Quote exactly the lines spanning from the top of the data below to the line that contains "YEND+0.006, 0.0, HC-0.003)", including both.

====== SOURCE EXCERPT ======

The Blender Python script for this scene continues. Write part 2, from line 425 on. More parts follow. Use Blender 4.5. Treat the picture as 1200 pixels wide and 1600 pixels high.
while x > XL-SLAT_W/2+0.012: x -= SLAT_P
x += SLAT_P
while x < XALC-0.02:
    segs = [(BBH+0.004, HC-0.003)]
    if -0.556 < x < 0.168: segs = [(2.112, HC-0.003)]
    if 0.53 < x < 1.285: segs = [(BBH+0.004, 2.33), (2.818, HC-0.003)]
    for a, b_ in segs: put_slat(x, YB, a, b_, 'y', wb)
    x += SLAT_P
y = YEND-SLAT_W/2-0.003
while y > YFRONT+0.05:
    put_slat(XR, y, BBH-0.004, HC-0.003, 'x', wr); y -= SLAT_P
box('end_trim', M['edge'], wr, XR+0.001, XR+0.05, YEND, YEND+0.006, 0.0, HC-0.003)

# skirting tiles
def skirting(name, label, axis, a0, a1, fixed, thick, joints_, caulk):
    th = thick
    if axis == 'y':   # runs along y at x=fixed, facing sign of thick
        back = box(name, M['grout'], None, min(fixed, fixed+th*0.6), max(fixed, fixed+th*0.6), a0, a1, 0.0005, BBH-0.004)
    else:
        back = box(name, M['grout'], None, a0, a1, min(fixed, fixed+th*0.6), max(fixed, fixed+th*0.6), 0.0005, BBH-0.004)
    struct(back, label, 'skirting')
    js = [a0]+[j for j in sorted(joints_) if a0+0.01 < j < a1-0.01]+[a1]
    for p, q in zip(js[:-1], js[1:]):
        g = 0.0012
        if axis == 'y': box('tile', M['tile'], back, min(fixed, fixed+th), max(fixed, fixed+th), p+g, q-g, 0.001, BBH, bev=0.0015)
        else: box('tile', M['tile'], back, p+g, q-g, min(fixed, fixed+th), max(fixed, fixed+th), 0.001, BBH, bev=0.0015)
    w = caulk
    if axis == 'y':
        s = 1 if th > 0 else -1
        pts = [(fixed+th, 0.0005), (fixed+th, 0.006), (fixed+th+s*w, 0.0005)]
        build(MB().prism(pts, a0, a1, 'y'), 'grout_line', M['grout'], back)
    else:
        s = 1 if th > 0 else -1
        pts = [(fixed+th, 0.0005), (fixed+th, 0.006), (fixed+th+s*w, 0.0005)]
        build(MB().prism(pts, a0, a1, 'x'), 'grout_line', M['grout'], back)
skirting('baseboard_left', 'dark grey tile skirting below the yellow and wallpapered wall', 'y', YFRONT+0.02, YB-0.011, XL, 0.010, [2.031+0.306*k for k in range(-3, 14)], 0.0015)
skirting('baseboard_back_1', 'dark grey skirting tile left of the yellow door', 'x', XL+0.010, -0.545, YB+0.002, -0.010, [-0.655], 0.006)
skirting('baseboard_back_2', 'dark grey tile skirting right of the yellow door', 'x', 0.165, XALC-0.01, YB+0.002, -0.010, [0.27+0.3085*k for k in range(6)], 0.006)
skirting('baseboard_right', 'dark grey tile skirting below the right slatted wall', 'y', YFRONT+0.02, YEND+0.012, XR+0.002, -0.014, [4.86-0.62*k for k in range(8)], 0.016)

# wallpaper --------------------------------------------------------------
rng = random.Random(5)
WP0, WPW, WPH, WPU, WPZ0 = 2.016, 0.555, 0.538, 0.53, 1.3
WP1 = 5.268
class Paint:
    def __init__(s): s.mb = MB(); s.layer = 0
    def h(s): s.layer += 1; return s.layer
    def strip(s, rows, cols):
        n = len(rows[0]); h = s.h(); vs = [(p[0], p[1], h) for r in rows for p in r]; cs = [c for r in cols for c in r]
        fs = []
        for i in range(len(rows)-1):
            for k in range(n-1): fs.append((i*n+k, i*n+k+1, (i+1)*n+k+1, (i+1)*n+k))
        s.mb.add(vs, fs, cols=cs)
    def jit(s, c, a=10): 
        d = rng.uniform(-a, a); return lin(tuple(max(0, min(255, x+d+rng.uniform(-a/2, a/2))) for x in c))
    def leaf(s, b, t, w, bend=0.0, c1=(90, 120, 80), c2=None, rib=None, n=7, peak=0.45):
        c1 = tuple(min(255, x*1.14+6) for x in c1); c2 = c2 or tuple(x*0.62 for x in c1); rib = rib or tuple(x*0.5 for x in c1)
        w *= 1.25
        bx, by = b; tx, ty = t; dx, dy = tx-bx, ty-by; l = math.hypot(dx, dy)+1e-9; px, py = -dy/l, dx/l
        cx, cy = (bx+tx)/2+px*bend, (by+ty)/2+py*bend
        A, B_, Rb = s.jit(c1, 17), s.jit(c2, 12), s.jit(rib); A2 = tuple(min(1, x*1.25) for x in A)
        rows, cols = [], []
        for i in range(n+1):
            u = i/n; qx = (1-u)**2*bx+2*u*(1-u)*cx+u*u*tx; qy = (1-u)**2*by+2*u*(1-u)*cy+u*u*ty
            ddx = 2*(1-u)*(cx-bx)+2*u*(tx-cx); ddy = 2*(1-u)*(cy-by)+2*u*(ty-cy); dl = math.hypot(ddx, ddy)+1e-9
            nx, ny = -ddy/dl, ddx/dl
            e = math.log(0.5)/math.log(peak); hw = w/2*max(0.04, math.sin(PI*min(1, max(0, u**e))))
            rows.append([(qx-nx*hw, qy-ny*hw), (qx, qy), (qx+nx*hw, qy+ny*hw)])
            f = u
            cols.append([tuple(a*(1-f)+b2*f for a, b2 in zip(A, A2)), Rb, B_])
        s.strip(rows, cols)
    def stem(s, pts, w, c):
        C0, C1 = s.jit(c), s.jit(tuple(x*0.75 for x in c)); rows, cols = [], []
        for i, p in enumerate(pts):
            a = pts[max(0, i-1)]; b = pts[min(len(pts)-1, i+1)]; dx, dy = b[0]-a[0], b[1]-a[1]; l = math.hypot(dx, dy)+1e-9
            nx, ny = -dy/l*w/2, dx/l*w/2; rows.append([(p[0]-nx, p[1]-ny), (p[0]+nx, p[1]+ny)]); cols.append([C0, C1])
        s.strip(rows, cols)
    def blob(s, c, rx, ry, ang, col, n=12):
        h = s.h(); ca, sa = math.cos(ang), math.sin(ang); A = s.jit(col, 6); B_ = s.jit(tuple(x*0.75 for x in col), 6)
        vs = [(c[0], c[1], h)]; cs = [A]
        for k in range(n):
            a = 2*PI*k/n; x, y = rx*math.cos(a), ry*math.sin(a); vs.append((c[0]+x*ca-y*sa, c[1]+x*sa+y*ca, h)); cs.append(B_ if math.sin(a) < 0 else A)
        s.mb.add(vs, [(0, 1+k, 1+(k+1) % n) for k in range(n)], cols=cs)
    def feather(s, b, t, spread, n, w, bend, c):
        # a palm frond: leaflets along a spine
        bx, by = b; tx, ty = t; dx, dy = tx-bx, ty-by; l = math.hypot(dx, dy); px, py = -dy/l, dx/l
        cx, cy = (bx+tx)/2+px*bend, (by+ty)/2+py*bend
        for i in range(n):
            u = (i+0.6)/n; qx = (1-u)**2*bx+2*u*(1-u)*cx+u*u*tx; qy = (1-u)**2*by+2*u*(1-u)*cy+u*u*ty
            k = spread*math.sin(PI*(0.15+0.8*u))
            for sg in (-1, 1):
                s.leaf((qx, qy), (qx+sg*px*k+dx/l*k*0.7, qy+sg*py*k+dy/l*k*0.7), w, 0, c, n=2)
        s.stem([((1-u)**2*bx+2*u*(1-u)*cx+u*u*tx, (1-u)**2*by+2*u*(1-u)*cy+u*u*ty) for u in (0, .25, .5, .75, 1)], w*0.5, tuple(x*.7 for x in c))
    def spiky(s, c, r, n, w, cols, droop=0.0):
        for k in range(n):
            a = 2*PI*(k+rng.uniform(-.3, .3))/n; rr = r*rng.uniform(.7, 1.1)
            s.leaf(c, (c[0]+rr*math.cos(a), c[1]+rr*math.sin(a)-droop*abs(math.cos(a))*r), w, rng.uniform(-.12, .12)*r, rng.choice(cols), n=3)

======

__RESULT FOR THIS TASK__:
The Blender Python script for this scene continues. Write part 2, from line 425 on. More parts follow. Use Blender 4.5. Treat the picture as 1200 pixels wide and 1600 pixels high.
while x > XL-SLAT_W/2+0.012: x -= SLAT_P
x += SLAT_P
while x < XALC-0.02:
    segs = [(BBH+0.004, HC-0.003)]
    if -0.556 < x < 0.168: segs = [(2.112, HC-0.003)]
    if 0.53 < x < 1.285: segs = [(BBH+0.004, 2.33), (2.818, HC-0.003)]
    for a, b_ in segs: put_slat(x, YB, a, b_, 'y', wb)
    x += SLAT_P
y = YEND-SLAT_W/2-0.003
while y > YFRONT+0.05:
    put_slat(XR, y, BBH-0.004, HC-0.003, 'x', wr); y -= SLAT_P
box('end_trim', M['edge'], wr, XR+0.001, XR+0.05, YEND, YEND+0.006, 0.0, HC-0.003)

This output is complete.